3. Szara płytka V (3R+ST)
Całkiem przyjemna linia o trudnościach na dole. Kilka pierwszych ruchów ze startowej półeczki decyduje o powodzeniu na drodze. Początkowo chwyty są małe lub niekorzystnie ukierunkowane ale wspinamy się przecież na nogach a rękoma pomagamy tylko w utrzymaniu równowagi;-). Powyżej w połogim terenie nie powinniśmy mieć trudności jednak czeka nas duże wyjście ponad ostatniego ringa. Jeżeli nie dołożymy nic własnego musimy być bardzo skoncentrowani ponieważ teren nie jest trudny, ale też nie nadający się do latania!!! Nie powinno to nas jednak bardzo deprymować ponieważ trudności w dojściu do stanowiska nie przekraczają III.


A. Rowerek IV+
B. Droga przyprostokątna IV


 


4. … V (4R+ST)
Typowa droga po jurajskiej rzeźbie. Z obu stron ograniczona jest rysami i w czasie wspinania nie powinniśmy z nich korzystać. Pierwszy ring znajduje się stosunkowo wysoko ale dojście do niego nie jest trudne. Wyżej asekuracja jest komfortowa. Po przejściu drogi możemy na wędkę przewspinać się po rysach z lewej i prawej strony pokonanej przez nas linii.

C.  Małpie zacięcie V+

D. ... IV


Biblioteka

 


1. Telegraf VI (4R+ST)
Droga wyglądem może budzić respekt. Okapik wygląda na dosyć trudny i mało kto spogląda na teren poniżej niego. Warto jednak to uczynić ponieważ chwyty są tam nie wszędzie zaginające się a stopnie w dużej części tarciowe.  Pomimo tego dobrze rozmieszczone ringi umożliwią nam wpięcie ekspresów z wygodnych klam. Przejście okapika to selekcyjne miejsce drogi . Wysokie wstawienie lewej  nogi na jego (okapika) krawędź przy chwytach umiejscowionych blisko tego stopnia może być trudne technicznie. Jednak to nie koniec zabawy ponieważ trzeba jeszcze się na tej nodze wyprostować. Jeżeli to uczynimy to dalsza droga staje przed nami otworem stanowiąc miłą rozrywkę.

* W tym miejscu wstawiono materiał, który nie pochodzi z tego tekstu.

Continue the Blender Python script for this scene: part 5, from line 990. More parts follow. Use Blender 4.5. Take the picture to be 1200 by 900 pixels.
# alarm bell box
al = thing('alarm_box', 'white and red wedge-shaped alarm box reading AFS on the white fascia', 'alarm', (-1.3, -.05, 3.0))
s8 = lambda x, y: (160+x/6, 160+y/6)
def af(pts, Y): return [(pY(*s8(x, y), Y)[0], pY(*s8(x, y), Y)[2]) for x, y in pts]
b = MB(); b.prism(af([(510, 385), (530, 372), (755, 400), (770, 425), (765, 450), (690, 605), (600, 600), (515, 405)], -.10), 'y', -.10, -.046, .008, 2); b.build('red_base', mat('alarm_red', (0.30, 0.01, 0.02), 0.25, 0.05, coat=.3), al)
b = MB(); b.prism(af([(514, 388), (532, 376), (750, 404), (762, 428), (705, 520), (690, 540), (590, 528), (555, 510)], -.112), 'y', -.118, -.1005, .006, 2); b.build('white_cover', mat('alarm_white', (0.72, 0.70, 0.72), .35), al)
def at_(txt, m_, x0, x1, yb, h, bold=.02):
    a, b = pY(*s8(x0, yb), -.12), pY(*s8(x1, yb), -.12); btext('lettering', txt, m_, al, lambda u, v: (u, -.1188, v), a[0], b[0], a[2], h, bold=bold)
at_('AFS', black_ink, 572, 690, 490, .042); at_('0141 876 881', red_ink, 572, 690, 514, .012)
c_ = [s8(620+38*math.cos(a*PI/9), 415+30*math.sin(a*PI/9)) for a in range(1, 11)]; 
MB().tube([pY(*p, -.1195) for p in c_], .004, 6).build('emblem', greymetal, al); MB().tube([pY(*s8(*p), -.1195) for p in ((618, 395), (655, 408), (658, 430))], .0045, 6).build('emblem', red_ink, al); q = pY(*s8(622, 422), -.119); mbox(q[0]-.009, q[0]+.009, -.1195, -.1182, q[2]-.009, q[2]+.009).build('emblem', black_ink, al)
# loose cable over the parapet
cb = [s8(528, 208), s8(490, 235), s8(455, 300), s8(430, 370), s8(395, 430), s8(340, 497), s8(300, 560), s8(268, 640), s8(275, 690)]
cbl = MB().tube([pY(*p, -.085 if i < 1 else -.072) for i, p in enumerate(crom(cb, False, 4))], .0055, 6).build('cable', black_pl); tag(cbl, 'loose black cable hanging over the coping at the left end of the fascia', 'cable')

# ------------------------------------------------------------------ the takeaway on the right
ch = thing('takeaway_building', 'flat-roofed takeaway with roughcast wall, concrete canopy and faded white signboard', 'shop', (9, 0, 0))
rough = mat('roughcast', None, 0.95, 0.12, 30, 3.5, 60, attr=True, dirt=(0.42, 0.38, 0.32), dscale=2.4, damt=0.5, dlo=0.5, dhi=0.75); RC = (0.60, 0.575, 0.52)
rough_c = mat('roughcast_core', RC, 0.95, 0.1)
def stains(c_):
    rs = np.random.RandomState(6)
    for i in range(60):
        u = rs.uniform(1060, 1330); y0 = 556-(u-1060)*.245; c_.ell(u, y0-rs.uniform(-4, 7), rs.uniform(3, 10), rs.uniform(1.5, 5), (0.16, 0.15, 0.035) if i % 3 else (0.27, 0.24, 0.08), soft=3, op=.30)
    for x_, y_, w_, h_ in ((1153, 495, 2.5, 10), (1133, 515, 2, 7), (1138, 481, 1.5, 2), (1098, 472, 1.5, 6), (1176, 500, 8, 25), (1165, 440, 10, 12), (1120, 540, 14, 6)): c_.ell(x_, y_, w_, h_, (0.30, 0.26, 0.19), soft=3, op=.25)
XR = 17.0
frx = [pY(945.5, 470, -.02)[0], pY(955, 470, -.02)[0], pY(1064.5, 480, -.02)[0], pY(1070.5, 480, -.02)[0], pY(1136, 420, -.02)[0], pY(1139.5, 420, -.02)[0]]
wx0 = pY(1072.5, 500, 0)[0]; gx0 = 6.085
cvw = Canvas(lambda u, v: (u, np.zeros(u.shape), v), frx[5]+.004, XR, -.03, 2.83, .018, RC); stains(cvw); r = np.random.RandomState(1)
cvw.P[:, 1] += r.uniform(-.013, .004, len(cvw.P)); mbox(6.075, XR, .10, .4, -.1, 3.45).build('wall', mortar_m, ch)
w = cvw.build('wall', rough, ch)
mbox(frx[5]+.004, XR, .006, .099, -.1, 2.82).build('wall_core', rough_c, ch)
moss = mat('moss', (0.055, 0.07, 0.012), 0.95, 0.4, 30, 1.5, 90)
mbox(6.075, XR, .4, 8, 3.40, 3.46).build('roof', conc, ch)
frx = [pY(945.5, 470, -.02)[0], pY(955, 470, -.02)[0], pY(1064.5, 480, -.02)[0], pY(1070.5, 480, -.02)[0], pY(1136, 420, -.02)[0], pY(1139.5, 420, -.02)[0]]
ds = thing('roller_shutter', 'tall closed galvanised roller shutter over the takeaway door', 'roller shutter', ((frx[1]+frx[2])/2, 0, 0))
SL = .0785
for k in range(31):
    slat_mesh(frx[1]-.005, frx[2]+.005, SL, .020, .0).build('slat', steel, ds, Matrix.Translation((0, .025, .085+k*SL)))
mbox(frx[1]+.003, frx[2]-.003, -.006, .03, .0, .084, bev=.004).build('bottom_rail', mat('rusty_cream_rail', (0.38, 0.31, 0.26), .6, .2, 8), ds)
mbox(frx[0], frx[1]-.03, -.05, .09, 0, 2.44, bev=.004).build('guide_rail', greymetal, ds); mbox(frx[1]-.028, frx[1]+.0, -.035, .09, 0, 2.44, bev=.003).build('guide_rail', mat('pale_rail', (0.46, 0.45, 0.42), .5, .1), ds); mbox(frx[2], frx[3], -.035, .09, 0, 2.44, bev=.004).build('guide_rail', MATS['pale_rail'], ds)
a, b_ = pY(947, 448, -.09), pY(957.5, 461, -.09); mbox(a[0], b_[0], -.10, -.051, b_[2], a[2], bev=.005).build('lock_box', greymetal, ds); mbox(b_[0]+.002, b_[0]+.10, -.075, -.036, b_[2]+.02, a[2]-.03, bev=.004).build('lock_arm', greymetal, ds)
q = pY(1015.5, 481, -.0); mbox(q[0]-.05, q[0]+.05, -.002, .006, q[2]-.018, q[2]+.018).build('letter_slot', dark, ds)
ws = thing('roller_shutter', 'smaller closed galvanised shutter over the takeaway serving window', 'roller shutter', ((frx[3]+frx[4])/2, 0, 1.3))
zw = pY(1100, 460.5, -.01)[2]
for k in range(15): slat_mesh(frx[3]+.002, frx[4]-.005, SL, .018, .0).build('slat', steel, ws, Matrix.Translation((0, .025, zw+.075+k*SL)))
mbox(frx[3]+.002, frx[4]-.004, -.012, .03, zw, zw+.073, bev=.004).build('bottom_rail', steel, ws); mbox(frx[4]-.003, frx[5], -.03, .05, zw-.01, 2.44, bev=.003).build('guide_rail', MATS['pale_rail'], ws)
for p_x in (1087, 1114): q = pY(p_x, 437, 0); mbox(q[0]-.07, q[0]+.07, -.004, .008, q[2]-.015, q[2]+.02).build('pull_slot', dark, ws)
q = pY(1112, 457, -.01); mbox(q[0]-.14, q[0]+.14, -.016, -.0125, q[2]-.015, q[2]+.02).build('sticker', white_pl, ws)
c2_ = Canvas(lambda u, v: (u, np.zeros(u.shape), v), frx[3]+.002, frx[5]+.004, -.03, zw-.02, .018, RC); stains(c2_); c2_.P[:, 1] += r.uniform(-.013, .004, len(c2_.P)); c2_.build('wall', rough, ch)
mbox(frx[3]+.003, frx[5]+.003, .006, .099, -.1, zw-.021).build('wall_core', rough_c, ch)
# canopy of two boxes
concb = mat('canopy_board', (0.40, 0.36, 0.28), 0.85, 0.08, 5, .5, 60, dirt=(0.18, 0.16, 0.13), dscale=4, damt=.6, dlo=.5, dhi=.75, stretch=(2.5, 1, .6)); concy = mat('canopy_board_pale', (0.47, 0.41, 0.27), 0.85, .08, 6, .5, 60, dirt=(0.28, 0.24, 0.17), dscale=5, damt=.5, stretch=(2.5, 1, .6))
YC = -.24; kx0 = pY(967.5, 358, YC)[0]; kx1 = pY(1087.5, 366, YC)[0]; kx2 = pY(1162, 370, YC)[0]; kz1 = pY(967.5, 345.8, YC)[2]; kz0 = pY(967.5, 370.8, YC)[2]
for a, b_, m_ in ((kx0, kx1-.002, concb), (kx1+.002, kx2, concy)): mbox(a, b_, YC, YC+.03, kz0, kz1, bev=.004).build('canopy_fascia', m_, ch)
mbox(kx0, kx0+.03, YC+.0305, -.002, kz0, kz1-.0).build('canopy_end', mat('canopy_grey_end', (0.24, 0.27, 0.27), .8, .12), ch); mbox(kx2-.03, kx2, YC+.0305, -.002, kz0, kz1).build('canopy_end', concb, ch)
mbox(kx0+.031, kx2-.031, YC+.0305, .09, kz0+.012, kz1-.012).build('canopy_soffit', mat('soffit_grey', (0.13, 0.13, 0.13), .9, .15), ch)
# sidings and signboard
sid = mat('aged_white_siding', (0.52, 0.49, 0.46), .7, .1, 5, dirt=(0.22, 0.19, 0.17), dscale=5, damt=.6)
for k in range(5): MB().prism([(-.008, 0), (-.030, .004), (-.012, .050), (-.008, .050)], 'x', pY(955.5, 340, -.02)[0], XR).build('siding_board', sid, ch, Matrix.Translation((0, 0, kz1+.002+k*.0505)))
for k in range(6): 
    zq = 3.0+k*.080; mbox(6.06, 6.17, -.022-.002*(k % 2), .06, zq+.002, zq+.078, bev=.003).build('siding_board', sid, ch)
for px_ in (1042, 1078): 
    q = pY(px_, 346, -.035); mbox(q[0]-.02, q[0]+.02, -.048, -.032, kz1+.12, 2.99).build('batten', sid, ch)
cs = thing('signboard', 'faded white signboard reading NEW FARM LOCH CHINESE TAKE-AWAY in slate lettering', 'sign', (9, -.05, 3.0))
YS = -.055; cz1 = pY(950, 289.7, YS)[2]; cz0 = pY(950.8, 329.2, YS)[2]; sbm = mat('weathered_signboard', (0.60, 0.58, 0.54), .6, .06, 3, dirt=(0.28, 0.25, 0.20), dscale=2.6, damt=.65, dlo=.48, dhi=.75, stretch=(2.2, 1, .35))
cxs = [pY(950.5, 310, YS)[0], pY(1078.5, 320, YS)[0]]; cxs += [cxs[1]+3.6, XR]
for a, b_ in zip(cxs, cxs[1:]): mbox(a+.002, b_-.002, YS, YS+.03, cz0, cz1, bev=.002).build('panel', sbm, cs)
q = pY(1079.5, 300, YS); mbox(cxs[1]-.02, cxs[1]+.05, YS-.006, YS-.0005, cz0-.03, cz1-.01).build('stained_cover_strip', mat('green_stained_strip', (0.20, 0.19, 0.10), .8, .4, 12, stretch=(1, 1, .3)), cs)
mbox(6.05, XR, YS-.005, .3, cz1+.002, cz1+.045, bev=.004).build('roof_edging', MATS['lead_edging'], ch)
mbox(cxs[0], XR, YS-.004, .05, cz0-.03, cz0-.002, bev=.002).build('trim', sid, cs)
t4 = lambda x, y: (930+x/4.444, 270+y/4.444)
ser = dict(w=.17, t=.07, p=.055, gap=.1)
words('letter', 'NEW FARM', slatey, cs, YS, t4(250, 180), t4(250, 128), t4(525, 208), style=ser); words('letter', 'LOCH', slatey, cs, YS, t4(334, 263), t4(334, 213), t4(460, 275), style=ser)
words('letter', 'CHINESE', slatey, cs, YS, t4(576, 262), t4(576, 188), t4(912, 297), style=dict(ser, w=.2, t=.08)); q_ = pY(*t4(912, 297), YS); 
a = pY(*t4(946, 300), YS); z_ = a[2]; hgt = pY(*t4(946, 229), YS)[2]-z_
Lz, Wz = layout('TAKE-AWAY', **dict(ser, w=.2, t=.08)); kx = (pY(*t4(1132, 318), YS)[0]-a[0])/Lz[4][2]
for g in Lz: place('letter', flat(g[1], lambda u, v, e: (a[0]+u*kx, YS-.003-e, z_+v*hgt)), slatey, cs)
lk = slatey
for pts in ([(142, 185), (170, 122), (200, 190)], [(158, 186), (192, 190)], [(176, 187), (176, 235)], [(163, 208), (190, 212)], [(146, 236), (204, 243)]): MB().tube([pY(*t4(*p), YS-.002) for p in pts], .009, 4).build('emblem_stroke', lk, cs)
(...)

2. Z mchu i paproci V (3R+ST)
Z wyglądu i charakteru droga jest podobna do Telegrafu. Na połogach płytkach poniżej okapiku w razie trudności można wspomóc się asekuracją z drogi z prawej (jej pierwszy ring jako nasz drugi przelot). Z pewnością podnosi to morale ale jest możliwe tylko w przypadku wybrania wariantu podejściowego  pod trudności w pobliżu tego punktu. W praktyce oznacza to, różne możliwości dotarcia pod okapik. Jego sforsowanie decyduje o sukcesie na drodze. Na szczęście jest na jego krawędzi i ponad nią kilka wygodnych chwytów a powyżej duża krawędź na prawą dłoń. Jeżeli ją chwycimy to „droga nasza”. Powyżej czeka nas zdecydowane wyjście do umiejscowionego wysoko przelotu, ale teren jest po przebytych trudnościach łatwy. Wyżej mamy stanowisko.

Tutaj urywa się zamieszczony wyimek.